Ieri, a Lecco, si è celebrato il funerale di un mio amico, il giornalista e scrittore Angelo Sala. Non tutti i funerali sono tristi, e questo infatti non lo era. La chiesa era piena zeppa delle persone più diverse: gente del popolo, intellettuali, la divisione locale degli alpini. Tutti avevamo bisogno di ringraziarlo per aver reso migliore la nostra vita, tutti gli volevamo bene, perché Angelo – perdonatemi la retorica, ma in questo caso è proprio vero – era qualcosa di più di un uomo straordinario: era un uomo.

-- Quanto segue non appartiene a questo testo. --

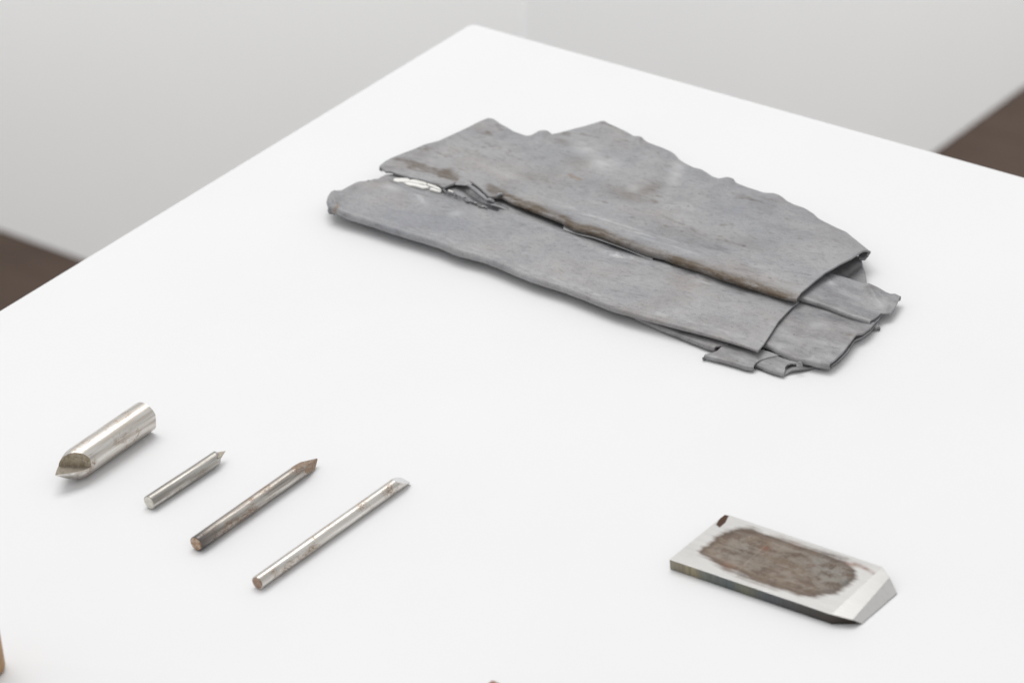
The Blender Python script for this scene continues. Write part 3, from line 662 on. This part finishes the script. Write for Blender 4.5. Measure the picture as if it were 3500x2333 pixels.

Il valore della sua vita si vedeva lì, era evidente: senza che Angelo abbia mai avuto bisogno di valutarsi, di darsi un voto. Non credo abbia mai pensato cose come “io valgo più di come sono considerato”, “io sono un genio” oppure “io sono una nullità”. Lasciava che fosse la realtà (ossia l’opera di Dio) a giudicarlo.
Le storie tristi sono ben diverse da questa, e ci aggrediscono dovunque. Appena tornato a casa, accendo meccanicamente il computer per collegarmi con un sito di news e quasi subito inciampo nella notizia di quella minorenne che offriva prestazioni sessuali in cambio di una ricarica telefonica.
Non avevo fatto in tempo a dire a me stesso che avrei desiderato anch’io morire come Angelo, ed eccomi a tu per tu con l’esatto opposto di quella speranza.
Perché quella ragazza non sa una cosa: che il costo di quella ricarica è esattamente il prezzo della sua vita. Se ti vendi per cinquanta euro, è segno che pensi di valere cinquanta euro. Ognuno ha il suo prezzo, dice un proverbio cinico ma non stupido.
Non vado in cerca di cause. Non do la colpa agli indirizzi degli educatori negli anni settanta e ottanta, non do la colpa al laissez-faire che invase le teorie degli psicologi in voga, e non la do nemmeno all’indirizzo culturale della nostra società, tutto centrato sul mito del successo e sull’apparire.
Purtroppo, casi come questo si sono sempre verificati, non sono fatti nuovi – anzi, una grossa fetta di tristezza sta proprio nella constatazione che, in questo caso, sotto il sole sembra davvero non esserci nulla di nuovo.
Niente di nuovo! Mai niente di nuovo! Questo è il problema. Lasciamo stare per un momento, solo per un momento, il disagio sociale, e domandiamoci in cosa spera la gente senza nessun disagio, la gente che sta bene, la gente che ha capito come si fa.
Se non c’è mai niente di nuovo, io che cosa sono? Una ricarica da venticinque, ecco cosa sono. E intanto i giornali e la tv parlano e parlano di “autostima”, ossia precisamente del prezzo che siamo in grado di dare a noi stessi.
Ma come si fa a tenere alto il prezzo, se noi siamo solo pezzi di materia che rotola lungo il pendio del tempo, e i nostri anni da quindici diventano venti, poi trenta, poi settanta e tutto rimane come sempre, e noi siamo solo ingranaggi di una macchina?
Al funerale di Angelo Sala c’era la risposta a tutte queste domande. La sua persona semplice, umile, intelligente e attenta testimoniava con prepotenza un’origine nuova, che nulla aveva a che vedere col pendio del tempo e con la macchina della società.
Angelo sapeva che il nostro prezzo consiste tutto in qualcosa che non è nostro, e che abbiamo ricevuto gratuitamente. Vorrei chiamarla “fede cristiana”, e così è: ma solo se con questa parola intendiamo la dimensione normale della vita, la vita umana così come essa è, la realizzazione di quell’umanità che Dio immaginò per ciascuno di noi, creandoci dal nulla.
In fondo, nel prezzo della ricarica con cui quella povera ragazza si è venduta c’è anche l’intuizione, giusta, di questo nulla che siamo. Ciò che è nostro dovere dire a quella ragazza è che quel nulla è stato amato da Dio a tal punto da diventare la cosa più preziosa dell’universo.